THE TASK —
Extract the lines of the material below, beginning with the first and ending with the line that holds "col = scn.collection". Skip every picture.

RAW DATA —
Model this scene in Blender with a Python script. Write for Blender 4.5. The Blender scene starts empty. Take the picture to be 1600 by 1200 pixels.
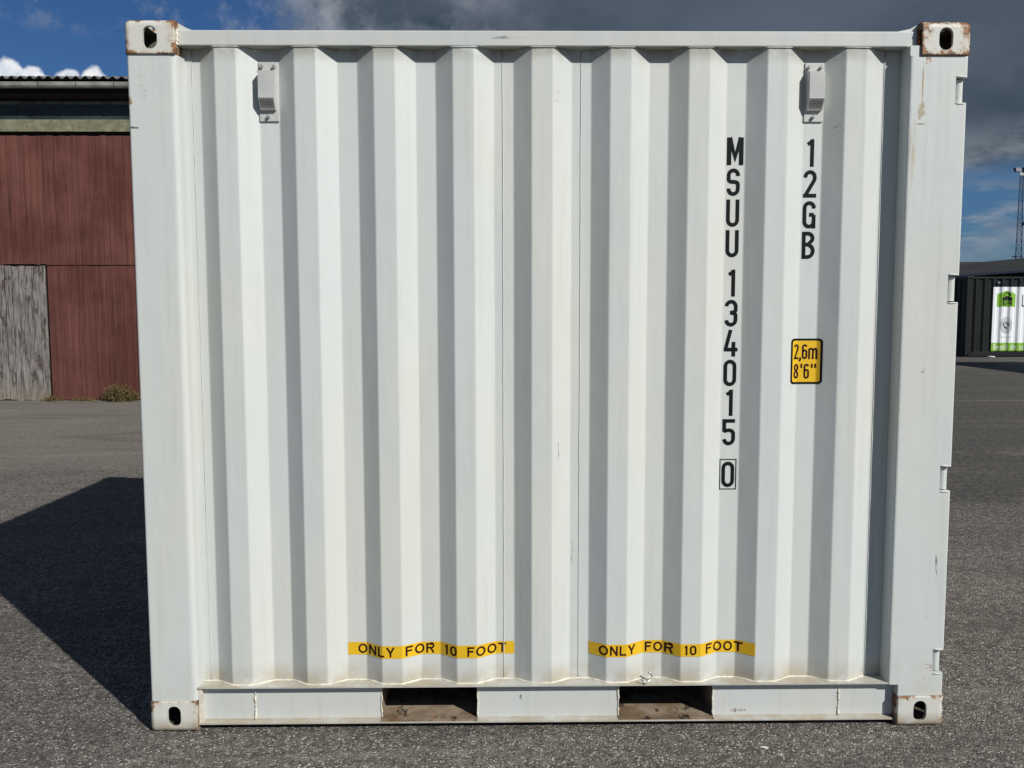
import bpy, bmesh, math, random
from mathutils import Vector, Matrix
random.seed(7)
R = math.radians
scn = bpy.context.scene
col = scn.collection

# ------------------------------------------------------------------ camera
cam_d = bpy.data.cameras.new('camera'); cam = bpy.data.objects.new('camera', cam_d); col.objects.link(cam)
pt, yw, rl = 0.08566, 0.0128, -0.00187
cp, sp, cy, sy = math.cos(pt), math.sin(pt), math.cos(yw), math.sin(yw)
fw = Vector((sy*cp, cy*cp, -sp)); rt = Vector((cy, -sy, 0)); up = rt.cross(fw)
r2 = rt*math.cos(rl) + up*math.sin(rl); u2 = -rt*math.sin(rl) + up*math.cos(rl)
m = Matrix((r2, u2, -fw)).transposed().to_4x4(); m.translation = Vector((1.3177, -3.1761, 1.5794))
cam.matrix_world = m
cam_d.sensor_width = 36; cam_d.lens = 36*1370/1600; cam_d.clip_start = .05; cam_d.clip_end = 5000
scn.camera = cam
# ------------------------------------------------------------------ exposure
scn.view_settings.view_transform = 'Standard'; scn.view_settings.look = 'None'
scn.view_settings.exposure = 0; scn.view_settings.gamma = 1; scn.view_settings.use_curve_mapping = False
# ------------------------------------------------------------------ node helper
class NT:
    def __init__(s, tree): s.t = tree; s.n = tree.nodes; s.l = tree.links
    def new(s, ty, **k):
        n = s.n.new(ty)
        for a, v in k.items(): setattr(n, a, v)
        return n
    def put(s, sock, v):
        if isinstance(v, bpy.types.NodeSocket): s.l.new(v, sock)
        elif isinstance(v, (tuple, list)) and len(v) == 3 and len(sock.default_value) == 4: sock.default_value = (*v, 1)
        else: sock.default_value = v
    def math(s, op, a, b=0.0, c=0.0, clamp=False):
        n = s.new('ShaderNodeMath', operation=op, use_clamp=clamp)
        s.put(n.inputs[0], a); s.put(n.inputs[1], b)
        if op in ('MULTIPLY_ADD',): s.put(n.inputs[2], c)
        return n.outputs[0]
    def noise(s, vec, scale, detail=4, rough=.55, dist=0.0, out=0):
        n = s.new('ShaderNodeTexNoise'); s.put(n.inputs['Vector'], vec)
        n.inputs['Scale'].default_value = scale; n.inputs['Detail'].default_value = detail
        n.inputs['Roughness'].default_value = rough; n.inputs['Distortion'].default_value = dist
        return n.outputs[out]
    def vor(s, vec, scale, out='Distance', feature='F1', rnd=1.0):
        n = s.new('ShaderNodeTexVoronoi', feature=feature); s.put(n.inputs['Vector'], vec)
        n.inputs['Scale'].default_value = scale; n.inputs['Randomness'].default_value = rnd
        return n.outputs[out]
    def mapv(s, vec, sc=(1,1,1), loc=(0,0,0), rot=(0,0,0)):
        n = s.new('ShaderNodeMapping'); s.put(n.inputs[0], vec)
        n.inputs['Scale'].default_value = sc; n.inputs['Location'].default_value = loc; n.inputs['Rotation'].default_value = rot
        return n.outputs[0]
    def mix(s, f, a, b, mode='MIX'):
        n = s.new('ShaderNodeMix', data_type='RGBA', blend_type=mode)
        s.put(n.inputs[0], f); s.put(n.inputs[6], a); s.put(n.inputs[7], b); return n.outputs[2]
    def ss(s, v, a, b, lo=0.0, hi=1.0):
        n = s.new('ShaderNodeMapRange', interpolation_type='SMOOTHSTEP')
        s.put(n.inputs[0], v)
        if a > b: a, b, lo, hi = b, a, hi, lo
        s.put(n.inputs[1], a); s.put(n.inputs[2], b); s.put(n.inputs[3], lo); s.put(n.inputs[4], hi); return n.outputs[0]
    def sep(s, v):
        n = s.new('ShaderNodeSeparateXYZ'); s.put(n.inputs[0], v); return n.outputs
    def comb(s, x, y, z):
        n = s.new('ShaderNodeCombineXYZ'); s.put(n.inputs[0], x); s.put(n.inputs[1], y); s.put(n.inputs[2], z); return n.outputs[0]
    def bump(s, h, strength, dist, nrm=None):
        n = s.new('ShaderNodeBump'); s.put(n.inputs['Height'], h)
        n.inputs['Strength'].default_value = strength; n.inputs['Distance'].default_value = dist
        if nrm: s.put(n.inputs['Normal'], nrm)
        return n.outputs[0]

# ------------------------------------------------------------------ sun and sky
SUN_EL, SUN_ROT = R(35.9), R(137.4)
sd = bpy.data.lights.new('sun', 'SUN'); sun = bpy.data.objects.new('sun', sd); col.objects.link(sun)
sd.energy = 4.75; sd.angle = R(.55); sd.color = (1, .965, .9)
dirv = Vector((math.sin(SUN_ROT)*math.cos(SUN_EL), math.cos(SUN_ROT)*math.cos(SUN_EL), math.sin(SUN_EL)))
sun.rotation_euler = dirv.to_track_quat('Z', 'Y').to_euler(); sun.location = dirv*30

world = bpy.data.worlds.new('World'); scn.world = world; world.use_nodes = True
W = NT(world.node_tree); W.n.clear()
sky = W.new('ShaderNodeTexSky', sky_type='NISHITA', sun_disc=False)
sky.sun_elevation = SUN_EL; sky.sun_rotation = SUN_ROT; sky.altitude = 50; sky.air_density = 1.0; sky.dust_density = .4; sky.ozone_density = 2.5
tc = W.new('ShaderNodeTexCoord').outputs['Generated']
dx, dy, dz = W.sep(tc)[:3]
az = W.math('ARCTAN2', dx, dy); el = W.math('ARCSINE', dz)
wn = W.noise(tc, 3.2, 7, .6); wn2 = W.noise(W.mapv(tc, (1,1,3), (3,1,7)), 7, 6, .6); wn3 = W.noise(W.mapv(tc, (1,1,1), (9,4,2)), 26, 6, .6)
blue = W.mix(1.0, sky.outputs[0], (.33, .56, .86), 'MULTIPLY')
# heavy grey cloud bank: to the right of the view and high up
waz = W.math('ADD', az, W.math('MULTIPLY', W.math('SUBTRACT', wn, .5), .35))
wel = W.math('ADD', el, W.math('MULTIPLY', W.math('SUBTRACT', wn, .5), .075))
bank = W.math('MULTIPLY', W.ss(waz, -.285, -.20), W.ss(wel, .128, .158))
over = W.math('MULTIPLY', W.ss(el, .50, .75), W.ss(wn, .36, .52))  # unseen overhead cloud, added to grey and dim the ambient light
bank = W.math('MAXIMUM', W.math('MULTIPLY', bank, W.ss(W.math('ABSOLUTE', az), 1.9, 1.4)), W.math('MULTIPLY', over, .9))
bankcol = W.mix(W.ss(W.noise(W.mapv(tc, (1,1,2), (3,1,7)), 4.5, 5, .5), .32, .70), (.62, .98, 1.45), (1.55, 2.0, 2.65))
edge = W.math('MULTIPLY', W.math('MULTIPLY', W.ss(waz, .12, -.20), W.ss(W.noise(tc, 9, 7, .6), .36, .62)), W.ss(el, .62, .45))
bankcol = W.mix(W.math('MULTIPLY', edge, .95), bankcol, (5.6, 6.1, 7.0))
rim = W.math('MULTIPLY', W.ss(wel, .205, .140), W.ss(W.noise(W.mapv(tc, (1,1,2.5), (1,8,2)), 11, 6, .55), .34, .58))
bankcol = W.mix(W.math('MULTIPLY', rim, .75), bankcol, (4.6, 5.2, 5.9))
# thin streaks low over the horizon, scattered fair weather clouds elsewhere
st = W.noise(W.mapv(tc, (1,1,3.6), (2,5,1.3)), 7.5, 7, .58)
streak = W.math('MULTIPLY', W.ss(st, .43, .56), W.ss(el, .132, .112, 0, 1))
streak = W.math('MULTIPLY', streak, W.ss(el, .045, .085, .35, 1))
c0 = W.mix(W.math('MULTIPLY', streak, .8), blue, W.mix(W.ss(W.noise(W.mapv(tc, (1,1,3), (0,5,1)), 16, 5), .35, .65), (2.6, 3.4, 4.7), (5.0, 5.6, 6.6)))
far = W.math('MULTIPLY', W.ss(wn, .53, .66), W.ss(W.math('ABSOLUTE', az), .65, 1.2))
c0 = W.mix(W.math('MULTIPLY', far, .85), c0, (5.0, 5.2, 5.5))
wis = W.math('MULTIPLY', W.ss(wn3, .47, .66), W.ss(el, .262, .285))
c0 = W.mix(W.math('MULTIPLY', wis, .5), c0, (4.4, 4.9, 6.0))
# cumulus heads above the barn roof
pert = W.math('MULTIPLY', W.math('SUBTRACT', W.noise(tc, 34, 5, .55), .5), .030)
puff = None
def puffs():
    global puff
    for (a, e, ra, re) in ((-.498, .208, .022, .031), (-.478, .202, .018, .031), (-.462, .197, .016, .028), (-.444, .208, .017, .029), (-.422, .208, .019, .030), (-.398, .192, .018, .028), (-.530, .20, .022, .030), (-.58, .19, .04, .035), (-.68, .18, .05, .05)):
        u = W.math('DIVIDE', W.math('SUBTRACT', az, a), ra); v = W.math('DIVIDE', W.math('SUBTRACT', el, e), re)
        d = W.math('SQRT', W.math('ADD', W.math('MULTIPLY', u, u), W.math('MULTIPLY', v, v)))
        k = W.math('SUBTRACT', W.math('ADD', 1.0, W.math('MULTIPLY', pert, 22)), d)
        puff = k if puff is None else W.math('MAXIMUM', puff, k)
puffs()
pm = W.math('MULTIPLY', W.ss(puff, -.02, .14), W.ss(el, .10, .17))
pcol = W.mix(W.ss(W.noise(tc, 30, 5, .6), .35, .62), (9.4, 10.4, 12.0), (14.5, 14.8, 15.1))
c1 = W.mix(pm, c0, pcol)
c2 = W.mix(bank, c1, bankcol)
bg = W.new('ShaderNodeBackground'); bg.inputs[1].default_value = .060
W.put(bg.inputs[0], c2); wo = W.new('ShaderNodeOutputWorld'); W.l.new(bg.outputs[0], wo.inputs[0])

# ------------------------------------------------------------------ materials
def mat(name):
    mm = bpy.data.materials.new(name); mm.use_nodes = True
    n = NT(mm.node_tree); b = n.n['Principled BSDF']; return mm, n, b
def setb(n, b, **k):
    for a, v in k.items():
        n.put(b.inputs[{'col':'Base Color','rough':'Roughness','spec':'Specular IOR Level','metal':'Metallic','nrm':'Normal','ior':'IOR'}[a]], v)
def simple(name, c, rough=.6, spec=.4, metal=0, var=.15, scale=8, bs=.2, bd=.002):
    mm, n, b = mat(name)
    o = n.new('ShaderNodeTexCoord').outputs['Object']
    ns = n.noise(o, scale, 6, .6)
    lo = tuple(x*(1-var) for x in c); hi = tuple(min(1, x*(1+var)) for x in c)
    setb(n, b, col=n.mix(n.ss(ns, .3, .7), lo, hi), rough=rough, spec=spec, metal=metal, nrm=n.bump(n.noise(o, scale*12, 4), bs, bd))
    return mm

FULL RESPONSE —
Model this scene in Blender with a Python script. Write for Blender 4.5. The Blender scene starts empty. Take the picture to be 1600 by 1200 pixels.
import bpy, bmesh, math, random
from mathutils import Vector, Matrix
random.seed(7)
R = math.radians
scn = bpy.context.scene
col = scn.collection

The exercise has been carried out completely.